## PROBLEM DETAILS
Retype only what runs from the first line of the records to the line with "PI = math.pi", inclusive, and no pictures.

## SUPPLIED RECORDS

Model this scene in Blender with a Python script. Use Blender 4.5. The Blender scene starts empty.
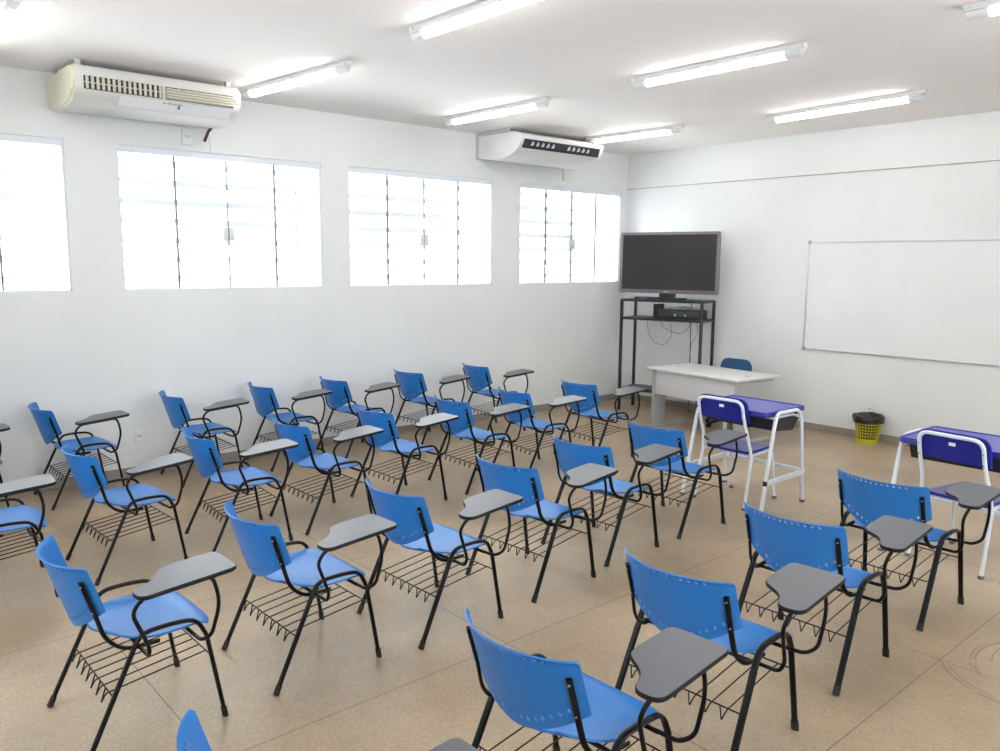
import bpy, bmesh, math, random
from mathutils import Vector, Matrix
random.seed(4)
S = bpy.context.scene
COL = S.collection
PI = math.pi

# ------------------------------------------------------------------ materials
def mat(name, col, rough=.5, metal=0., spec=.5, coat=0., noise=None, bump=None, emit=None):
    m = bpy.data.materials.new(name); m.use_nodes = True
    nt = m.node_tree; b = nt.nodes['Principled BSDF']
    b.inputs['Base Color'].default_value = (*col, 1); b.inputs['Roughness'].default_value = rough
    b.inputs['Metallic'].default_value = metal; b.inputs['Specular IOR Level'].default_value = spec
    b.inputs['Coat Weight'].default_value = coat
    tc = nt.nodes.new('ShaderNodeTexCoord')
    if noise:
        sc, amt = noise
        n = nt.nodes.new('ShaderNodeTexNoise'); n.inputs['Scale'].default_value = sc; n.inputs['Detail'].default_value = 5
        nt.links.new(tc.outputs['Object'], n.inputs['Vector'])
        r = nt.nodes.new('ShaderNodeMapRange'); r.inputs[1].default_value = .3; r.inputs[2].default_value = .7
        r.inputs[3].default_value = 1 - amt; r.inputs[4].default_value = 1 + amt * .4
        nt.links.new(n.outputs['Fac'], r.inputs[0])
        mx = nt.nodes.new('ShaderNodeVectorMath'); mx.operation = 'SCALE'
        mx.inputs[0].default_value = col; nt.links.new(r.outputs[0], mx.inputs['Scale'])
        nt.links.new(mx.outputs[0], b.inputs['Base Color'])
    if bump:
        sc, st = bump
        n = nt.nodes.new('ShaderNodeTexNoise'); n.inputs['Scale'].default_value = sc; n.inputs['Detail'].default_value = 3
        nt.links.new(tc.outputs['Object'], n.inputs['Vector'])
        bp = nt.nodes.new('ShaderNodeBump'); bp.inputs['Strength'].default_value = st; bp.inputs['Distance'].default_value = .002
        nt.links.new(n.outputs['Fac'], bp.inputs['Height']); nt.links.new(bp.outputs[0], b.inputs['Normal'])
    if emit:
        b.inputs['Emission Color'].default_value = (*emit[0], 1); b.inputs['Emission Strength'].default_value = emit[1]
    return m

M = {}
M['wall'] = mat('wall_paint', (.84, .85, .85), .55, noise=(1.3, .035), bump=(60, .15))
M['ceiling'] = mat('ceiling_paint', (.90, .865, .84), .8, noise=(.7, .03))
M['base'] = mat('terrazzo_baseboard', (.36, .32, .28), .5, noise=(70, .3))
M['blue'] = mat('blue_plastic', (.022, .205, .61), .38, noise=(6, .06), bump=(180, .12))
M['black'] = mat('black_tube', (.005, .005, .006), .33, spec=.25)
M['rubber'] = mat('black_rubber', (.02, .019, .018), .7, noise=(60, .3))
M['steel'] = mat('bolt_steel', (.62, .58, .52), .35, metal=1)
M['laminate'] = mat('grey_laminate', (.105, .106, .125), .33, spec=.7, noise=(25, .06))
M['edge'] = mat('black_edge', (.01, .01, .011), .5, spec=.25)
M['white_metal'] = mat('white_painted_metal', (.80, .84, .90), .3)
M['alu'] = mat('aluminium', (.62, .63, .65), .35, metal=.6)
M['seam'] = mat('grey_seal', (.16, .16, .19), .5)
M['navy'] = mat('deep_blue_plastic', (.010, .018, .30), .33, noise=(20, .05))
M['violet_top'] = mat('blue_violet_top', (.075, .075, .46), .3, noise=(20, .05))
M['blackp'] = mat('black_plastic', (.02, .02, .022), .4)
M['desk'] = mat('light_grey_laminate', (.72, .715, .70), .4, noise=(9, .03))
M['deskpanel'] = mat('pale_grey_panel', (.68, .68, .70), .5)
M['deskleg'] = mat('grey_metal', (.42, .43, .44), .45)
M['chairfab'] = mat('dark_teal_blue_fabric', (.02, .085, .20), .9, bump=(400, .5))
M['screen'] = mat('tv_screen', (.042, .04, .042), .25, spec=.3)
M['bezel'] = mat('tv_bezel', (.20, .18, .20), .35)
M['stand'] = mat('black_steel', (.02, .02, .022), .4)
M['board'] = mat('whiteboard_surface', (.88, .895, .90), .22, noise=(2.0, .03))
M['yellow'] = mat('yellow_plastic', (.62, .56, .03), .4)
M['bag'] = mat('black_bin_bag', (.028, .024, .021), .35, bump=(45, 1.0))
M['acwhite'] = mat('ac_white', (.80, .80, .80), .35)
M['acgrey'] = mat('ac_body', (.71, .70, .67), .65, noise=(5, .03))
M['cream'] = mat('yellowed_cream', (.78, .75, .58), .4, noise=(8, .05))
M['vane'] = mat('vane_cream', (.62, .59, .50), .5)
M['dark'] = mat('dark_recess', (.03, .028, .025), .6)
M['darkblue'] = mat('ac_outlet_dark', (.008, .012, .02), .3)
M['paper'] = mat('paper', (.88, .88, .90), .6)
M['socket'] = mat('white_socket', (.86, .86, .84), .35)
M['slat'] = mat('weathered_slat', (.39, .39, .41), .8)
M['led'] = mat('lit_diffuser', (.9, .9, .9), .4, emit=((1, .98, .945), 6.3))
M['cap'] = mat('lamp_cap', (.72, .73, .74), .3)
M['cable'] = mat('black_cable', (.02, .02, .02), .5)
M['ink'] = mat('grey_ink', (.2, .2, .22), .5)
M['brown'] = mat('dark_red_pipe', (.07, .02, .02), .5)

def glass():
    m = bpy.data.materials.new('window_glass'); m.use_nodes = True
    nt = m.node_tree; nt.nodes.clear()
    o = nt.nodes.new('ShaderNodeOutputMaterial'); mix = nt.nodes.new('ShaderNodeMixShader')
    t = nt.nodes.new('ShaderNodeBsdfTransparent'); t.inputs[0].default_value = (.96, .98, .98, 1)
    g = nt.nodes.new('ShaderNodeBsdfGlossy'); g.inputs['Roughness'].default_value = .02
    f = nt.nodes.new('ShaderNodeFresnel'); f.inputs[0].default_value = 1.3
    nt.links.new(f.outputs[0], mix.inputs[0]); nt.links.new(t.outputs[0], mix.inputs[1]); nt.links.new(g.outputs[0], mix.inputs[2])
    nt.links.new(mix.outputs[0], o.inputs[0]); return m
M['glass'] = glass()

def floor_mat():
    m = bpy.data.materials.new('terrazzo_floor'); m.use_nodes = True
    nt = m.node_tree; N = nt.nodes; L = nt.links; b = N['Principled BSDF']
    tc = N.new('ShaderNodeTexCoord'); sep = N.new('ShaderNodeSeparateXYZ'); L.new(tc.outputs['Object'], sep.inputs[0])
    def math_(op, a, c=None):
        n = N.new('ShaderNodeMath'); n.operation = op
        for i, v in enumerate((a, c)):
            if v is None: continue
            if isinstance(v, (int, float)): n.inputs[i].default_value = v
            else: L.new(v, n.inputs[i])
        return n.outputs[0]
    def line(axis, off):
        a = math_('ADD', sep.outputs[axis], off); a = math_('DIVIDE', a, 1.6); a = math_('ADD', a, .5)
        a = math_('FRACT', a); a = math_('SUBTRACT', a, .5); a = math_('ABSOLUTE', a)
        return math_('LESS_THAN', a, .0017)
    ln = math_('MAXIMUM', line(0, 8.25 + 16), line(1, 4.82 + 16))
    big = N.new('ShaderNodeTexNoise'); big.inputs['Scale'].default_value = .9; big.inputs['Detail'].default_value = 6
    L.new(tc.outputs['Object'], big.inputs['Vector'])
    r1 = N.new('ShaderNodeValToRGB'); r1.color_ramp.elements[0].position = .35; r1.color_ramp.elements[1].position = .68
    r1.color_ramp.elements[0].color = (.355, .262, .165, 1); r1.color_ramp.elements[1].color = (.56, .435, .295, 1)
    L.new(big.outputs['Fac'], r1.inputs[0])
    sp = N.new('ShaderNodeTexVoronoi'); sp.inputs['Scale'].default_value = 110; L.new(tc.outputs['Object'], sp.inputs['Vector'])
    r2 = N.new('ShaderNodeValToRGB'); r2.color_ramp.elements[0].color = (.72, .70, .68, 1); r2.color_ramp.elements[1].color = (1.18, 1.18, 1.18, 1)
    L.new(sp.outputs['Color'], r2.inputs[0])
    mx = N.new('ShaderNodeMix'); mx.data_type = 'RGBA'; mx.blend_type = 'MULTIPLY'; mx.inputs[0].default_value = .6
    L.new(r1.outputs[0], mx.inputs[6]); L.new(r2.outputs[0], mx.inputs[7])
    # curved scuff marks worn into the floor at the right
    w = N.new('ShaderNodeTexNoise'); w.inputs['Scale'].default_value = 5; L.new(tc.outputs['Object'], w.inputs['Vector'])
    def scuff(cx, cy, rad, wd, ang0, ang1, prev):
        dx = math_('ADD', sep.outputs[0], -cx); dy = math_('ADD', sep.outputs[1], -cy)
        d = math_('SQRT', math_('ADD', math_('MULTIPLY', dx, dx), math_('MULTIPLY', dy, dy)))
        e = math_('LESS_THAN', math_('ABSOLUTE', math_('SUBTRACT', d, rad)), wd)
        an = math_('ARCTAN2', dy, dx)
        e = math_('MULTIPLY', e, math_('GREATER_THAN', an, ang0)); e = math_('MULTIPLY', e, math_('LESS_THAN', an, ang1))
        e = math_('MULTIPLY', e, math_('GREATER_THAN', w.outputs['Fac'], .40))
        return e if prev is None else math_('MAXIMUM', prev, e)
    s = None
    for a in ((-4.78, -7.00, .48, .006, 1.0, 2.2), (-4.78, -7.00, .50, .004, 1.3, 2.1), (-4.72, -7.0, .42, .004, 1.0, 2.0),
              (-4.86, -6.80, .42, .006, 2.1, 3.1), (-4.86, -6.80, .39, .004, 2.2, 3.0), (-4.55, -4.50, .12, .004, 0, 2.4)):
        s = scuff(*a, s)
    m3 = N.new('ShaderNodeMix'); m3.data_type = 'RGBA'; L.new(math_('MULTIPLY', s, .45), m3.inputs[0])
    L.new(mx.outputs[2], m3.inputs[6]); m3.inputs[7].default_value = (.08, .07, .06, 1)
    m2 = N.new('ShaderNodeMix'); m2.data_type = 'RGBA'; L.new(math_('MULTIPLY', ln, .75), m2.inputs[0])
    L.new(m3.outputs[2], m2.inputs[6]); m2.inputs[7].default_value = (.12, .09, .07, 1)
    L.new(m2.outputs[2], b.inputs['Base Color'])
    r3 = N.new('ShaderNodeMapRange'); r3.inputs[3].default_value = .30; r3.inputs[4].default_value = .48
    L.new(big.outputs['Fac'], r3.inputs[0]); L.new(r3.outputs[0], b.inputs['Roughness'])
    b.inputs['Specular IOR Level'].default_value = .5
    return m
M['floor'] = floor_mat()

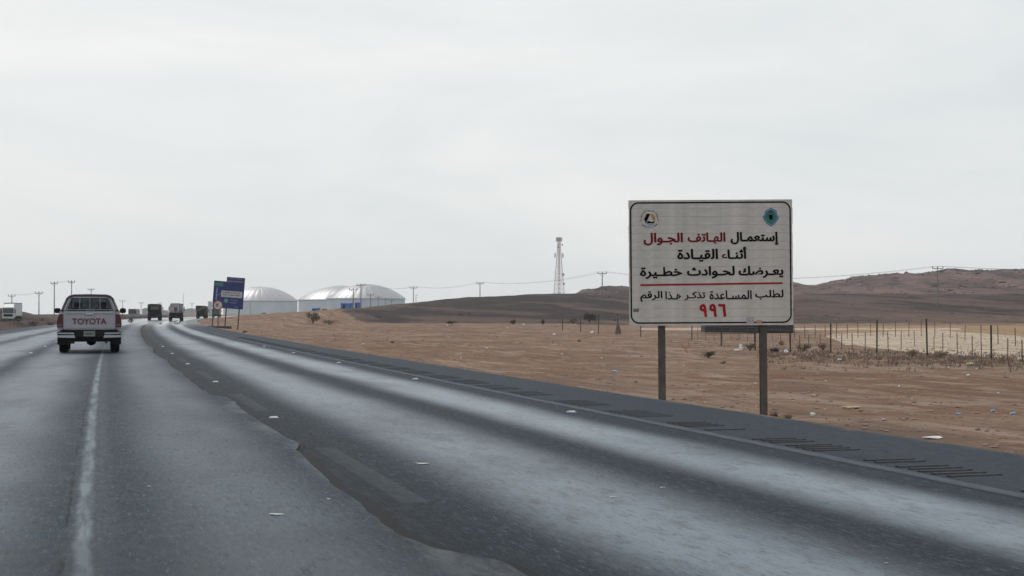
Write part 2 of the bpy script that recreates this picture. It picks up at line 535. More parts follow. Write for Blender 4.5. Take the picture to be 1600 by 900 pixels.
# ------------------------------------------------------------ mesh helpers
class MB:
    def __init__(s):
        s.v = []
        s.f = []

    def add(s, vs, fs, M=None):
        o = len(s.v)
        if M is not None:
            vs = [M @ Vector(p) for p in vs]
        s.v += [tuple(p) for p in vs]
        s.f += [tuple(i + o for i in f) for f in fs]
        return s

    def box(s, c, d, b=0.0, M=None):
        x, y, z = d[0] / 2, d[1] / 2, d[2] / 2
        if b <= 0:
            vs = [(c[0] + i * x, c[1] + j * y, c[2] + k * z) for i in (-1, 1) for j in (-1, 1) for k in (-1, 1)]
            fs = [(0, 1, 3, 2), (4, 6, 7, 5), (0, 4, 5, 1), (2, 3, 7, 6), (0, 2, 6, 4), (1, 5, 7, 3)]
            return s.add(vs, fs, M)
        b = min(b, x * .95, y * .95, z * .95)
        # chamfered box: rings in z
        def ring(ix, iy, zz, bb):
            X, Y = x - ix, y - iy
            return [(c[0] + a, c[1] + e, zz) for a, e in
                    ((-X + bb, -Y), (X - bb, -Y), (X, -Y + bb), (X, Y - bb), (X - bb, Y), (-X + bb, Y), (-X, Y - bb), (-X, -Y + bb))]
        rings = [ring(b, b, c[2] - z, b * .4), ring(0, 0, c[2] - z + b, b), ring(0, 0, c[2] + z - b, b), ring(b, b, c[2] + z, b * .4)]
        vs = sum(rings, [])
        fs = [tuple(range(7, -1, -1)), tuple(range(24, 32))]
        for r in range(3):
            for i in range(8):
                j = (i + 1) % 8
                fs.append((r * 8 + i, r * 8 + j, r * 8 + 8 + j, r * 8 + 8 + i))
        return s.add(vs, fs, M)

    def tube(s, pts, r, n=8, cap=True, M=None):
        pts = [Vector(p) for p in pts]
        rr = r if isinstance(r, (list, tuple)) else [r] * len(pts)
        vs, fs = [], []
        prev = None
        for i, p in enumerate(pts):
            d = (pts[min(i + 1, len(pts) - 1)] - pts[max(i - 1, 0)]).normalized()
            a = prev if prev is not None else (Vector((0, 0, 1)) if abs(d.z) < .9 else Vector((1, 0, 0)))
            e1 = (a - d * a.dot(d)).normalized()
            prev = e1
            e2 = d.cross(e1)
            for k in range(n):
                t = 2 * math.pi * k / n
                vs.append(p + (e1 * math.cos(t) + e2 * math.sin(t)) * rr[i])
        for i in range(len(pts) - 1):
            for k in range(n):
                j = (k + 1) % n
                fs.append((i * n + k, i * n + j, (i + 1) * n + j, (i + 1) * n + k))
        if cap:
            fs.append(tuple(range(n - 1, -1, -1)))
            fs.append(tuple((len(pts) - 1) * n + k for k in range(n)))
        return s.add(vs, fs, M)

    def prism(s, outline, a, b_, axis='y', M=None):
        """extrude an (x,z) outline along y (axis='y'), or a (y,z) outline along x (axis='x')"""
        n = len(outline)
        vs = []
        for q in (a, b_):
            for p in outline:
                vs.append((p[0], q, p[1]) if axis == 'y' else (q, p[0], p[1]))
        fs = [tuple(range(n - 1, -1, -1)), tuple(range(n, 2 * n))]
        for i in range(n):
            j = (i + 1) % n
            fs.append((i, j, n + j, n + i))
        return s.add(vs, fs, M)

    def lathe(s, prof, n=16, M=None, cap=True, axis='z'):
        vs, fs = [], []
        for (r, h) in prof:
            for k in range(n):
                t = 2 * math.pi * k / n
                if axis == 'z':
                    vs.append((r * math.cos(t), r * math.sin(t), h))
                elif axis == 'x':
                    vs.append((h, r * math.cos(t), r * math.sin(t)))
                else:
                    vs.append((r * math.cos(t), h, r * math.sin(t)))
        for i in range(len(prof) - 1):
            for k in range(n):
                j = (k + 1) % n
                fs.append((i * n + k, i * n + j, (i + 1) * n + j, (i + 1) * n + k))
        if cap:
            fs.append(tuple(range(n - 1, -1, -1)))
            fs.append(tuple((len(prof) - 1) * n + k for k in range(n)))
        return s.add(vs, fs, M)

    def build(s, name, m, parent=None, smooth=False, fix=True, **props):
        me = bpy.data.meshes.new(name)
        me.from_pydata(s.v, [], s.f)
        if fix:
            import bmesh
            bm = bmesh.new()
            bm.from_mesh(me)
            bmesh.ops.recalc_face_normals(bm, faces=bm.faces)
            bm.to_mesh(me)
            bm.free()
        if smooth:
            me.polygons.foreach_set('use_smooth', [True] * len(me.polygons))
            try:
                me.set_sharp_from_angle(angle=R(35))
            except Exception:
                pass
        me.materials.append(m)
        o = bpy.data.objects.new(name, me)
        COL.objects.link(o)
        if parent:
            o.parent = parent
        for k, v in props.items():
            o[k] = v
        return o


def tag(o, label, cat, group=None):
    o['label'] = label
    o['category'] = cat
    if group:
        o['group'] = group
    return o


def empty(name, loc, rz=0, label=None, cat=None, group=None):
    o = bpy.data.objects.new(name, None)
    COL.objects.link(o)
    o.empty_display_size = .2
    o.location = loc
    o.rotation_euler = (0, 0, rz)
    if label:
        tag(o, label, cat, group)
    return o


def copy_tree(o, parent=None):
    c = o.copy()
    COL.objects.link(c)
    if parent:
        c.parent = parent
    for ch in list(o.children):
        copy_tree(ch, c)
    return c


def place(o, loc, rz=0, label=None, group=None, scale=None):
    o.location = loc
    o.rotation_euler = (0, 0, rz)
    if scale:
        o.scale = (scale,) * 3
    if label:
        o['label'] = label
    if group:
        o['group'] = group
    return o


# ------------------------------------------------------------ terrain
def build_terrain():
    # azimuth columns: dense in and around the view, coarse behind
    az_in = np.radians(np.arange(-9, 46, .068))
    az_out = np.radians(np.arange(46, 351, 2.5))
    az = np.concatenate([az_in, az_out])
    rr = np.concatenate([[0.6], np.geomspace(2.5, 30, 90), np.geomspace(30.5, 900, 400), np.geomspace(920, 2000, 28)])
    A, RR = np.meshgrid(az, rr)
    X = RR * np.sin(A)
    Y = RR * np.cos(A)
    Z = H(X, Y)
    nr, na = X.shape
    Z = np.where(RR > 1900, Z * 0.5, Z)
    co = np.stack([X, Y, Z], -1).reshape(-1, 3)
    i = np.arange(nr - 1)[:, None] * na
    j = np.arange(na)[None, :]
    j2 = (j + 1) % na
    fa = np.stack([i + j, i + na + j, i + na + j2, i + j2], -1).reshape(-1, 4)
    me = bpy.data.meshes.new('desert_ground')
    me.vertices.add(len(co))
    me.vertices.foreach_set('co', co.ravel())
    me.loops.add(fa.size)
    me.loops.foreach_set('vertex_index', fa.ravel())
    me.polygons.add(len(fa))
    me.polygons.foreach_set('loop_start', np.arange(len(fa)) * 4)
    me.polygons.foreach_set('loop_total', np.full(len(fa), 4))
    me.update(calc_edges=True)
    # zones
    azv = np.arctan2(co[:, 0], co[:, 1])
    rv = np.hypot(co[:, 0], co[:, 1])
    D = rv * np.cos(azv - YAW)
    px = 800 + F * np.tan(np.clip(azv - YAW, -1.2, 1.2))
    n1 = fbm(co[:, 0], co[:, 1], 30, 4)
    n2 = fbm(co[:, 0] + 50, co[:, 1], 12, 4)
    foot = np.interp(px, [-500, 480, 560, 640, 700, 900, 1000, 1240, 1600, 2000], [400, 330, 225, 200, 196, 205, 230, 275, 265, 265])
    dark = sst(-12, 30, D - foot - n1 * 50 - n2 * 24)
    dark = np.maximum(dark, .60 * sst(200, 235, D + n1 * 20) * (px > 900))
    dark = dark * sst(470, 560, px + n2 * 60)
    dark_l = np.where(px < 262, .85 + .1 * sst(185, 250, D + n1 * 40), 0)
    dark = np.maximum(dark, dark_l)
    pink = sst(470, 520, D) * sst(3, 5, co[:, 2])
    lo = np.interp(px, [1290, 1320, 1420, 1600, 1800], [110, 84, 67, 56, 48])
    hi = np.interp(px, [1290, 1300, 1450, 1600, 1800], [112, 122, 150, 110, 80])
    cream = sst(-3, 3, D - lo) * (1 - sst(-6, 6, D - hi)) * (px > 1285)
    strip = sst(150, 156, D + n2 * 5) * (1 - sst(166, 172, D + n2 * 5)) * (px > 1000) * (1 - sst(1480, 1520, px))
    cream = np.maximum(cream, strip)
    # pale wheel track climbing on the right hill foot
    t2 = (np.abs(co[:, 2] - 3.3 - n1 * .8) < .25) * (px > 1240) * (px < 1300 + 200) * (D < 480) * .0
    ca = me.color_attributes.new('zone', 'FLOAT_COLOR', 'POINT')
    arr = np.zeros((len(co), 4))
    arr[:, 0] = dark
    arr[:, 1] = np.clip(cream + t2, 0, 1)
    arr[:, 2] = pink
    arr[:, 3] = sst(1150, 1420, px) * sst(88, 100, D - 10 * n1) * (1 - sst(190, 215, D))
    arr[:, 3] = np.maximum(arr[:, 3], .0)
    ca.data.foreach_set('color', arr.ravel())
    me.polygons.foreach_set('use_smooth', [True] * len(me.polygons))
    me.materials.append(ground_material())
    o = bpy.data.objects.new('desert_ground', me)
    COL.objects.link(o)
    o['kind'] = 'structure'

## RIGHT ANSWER
Model this scene in Blender with a Python script. Use Blender 4.5. The Blender scene starts empty.
import bpy, bmesh, math, random
from mathutils import Vector, Matrix
random.seed(4)
S = bpy.context.scene
COL = S.collection
PI = math.pi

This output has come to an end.